A prototyping environment for research on human-machine interfaces in process control use of Microsoft WPF for microworld and distributed control system development

Operators of critical processes, such as nuclear power production, must contend with highly complex systems, procedures, and regulations. Developing human-machine interfaces (HMIs) that better support operators is a high priority for ensuring the safe and reliable operation of critical processes. Human factors engineering (HFE) provides a rich and mature set of tools for evaluating the performance of HMIs, but the set of tools for developing and designing HMIs is still in its infancy. Here we propose that Microsoft Windows Presentation Foundation (WPF) is well suited for many roles in the research and development of HMIs for process control.

Early-Stage Design and Evaluation for Nuclear Power Plant Control Room Upgrades

As control rooms are modernized with new digital systems at nuclear power plants, it is necessary to evaluate operator performance with these systems as part of a verification and validation process. While there is regulatory and industry guidance for some modernization activities, there are no well defined standard processes or predefined metrics available for assessing what is satisfactory operator interaction with new systems, especially during the early design stages. This paper proposes a framework defining the design process and metrics for evaluating human system interfaces as part of control room modernization. The process and metrics are generalizable to other applications and serve as a guiding template for utilities undertaking their own control room modernization activities.

SIG: the role of human-computer interaction in next-generation control rooms

The purpose of this CHI Special Interest Group (SIG) is to facilitate the convergence between human-computer interaction (HCI) and control room design. HCI researchers and practitioners actively need to infuse state-of-the-art interface technology into control rooms to meet usability, safety, and regulatory requirements. This SIG outlines potential HCI contributions to instrumentation and control (I&C) and automation in control rooms as well as to general control room design.

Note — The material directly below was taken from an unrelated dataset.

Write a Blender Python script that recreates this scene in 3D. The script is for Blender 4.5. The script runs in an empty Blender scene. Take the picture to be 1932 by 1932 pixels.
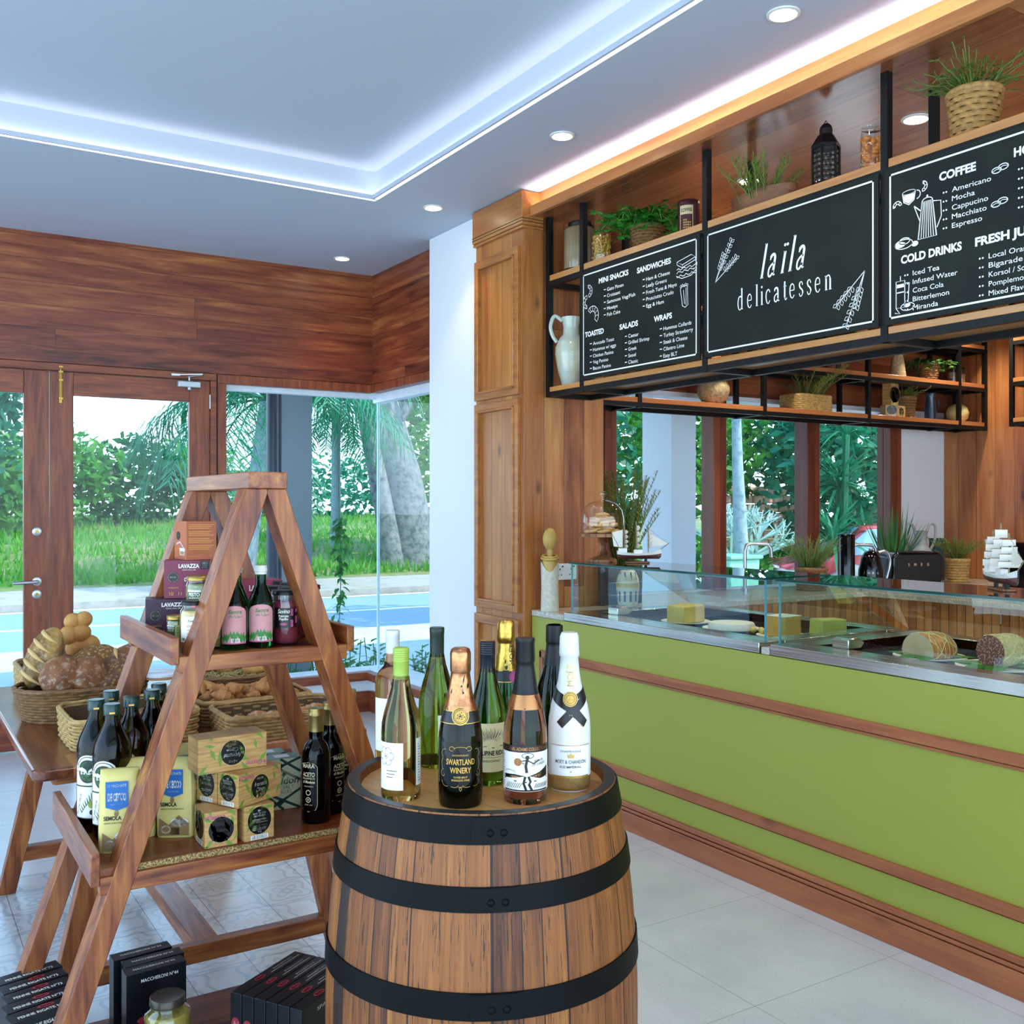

A Microworld Simulator for Process Control Research and Training

We introduce and will demonstrate a new software tool for creating simulations of simplified process control tasks—what Vincente (2000) termed microworlds—for research and training applications. This tool builds on previous software tools, such as the synthetic task environment DURESS, but provides more flexibility in simulation design, a more realistic physics model, and additional components for representing complex processes, such as auditory and visual alarms for nuclear power plants. Further, our microworld simulation tool can be used for a variety of tasks, from flexibly specifying a synthetic environment for research on a desktop computer to scaling up to large format touch displays with realistic controls typical of high-fidelity process control simulators. Potential applications of the microworld simulator include research on the cognitive engineering of human-machine interfaces used in process control, training of process control operators and other personnel, and rapid prototyping and testing of process controls and displays.

Capturing control room simulator data with the HERA System

The Human Event Repository and Analysis (HERA) system has been developed as a tool for classifying and recording human performance data extracted from primary data sources. This paper reviews the process of extracting data from simulator studies for use in HERA. Simulator studies pose unique data collection challenges, both in types and quality of data measures, but such studies are ideally suited to gather operator performance data, including the full spectrum of performance shaping factors used in a HERA analysis. This paper provides suggestions for obtaining relevant human performance data for a HERA analysis from a control room simulator study and for inputting those data in a format suitable for HERA.